Il fallait prendre ce risque ?
Ah oui. Et puis, il faut être audacieux pour avoir des choses exceptionnelles. Je me suis préparé psychologiquement pour ça. Pour les musiciens avec qui j’y suis allé, c’est magique ; cela valait la peine d’être vécu. En plus, il y avait de la bonne bouffe. On a commis quelqu’un du village pour la nourriture. C’était de l’alimentation naturelle, saine, riche et variée d’une qualité exceptionnelle. Ce fut un merveilleux séjour. Il fallait oser faire cette expérience. Je suis très content et prêt à reprendre. Quand vous allez par exemple dans les collines sur les montagnes, c’est une autre réalité. Au nord, c’est encore toute une autre réalité.
Vous pensez faire ce tour ?
J’ai très bien envie de le faire. D’ailleurs, ça a été toujours ma méthode de travail. La seule différence, c’est qu’on n’était jamais allé dans une forêt. C’est ce travail qui m’a aussi motivé à créer Africa Sound City parce qu’il faut forcément un cadre ; il faut du matériel. Pour ça toujours, je suis en train de montrer un autre Africa Sound City à Pobè. Dans le Plateau, il n’y a rien du genre alors qu’il y a du talent.
Vous étiez combien dans cette forêt ?
Une dizaine. 5 musiciens, 2 ingénieurs de son, 3 cadreurs, 1 machiniste, 1 réalisateur.
Vous y avez tourné aussi des clips ?
On a fait des documentaires. On voulait faire des clips mais la situation sanitaire ne nous l’a pas permis. On l’a reportée. On a profité de l’occasion pour parler de notre approche musicale à ces jeunes qui sont dans la localité et qui abordent la musique, que ce soit moderne ou traditionnelle. On a fait des masters class avec eux. J’ai aussi travaillé avec eux dans le domaine de la sonorisation parce qu’une chose est de recueillir des informations mais il est une autre de pouvoir réussir à les reproduire sur des supports phonographiques. On en a profité aussi pour enregistrer un groupe traditionnel de Bolodjo qui fait un travail formidable.
6 morceaux enregistrés, ce sera un album ?
Oui, cela fera objet d’un album qui va sortir bientôt mais avant on fera une restitution probablement la semaine prochaine si tout va bien. Après, nous allons faire des tournées si on a les moyens.
Parlant de moyen, est-ce que vous avez eu des soutiens particuliers ou c’est de la proche de Jah Baba ?

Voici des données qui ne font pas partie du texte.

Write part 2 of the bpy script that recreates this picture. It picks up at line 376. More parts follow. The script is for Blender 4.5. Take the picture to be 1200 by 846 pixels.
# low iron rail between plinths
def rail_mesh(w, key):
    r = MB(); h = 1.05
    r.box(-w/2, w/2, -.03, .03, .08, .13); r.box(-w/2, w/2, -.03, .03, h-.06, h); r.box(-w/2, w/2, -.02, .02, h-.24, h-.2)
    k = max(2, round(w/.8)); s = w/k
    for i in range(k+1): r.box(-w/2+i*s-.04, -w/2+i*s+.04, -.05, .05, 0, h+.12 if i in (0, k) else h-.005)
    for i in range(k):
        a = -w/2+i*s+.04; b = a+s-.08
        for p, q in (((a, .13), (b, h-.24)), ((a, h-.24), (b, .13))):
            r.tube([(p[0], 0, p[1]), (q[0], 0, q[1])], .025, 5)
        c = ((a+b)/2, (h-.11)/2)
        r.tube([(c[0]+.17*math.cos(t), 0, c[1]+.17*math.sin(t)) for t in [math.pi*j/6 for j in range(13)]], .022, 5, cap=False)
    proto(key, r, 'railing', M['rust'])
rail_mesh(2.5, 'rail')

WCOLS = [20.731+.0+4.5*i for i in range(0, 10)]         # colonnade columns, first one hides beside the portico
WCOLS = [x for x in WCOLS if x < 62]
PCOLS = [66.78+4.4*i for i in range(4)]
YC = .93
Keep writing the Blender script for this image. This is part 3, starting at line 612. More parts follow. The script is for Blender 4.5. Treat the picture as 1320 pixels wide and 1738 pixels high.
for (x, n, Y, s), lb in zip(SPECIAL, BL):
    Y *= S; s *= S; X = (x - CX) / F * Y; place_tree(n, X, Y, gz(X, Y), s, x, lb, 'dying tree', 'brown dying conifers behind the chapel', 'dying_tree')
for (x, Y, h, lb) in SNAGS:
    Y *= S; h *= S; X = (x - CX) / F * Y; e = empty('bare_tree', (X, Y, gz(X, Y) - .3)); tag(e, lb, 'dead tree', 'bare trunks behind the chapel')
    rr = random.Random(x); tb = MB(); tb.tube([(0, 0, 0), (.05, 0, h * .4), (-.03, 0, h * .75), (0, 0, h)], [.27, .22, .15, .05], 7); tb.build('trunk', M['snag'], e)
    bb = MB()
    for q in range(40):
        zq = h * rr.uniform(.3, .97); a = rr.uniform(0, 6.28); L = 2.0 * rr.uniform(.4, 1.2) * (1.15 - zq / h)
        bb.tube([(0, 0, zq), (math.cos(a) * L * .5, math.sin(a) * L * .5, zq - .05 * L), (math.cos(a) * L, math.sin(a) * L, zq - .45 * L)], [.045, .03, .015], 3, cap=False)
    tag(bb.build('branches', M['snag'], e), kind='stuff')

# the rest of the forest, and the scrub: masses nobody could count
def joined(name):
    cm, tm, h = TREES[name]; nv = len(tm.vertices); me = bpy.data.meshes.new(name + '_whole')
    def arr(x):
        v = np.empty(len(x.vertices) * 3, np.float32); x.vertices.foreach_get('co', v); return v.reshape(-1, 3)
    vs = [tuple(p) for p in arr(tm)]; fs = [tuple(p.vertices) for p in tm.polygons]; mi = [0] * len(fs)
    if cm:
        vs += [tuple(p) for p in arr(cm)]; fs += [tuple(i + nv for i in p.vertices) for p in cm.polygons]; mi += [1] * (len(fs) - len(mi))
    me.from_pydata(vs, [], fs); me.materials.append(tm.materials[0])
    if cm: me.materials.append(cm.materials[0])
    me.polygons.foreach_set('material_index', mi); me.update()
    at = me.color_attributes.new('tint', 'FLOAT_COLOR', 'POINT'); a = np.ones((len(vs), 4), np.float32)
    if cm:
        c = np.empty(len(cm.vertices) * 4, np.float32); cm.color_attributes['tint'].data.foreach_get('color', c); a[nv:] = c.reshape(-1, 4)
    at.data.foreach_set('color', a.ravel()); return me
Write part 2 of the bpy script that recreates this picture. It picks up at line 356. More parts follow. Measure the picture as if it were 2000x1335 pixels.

Il y a la proche de Jah Baba mais il y a aussi Africa Sound City et l’Institut français.
En quoi les sons des oiseaux et de la végétation de cette forêt vous ont été utiles ? Vous les transposez dans les compositions ?
Vous aurez la chance d’écouter l’album avec comme effets spéciaux les cris des oiseaux, la respiration des feuilles, les sifflements des criquets. Chacun de nous dans cette forêt a fait un travail exceptionnel. On peut entendre la même chose mais pas de la même façon. Cette pluralité dans la manière d’entendre et d’apprécier les sons nous a vraiment aidé à avoir de la vraie matière. Le Bénin est trop riche. On a tellement de choses à faire. Si les dirigeants peuvent prendre conscience de ça et dépolitiser la culture puis donner les moyens à ceux qui travaillent effectivement, je pense qu’on a besoin seulement de 5 ans. Après, on va créer le marché, ça va tourner.
Que leur direz-vous à cet effet ?
Je trouve que les gouvernants devraient se pencher sur des initiatives du genre. Il faut que le ministère en charge de la culture se donne les moyens, je pense qu’il en a, de repérer des groupes qui font ce travail de recherche et leur permettre de faire des résidences partout dans le Bénin. Cela va produire forcément des résultats formidables. Je vous assure, cela va changer cette façon de voir la musique béninoise qui n’est pas la musique d’ailleurs chantée en langue traditionnelle béninoise.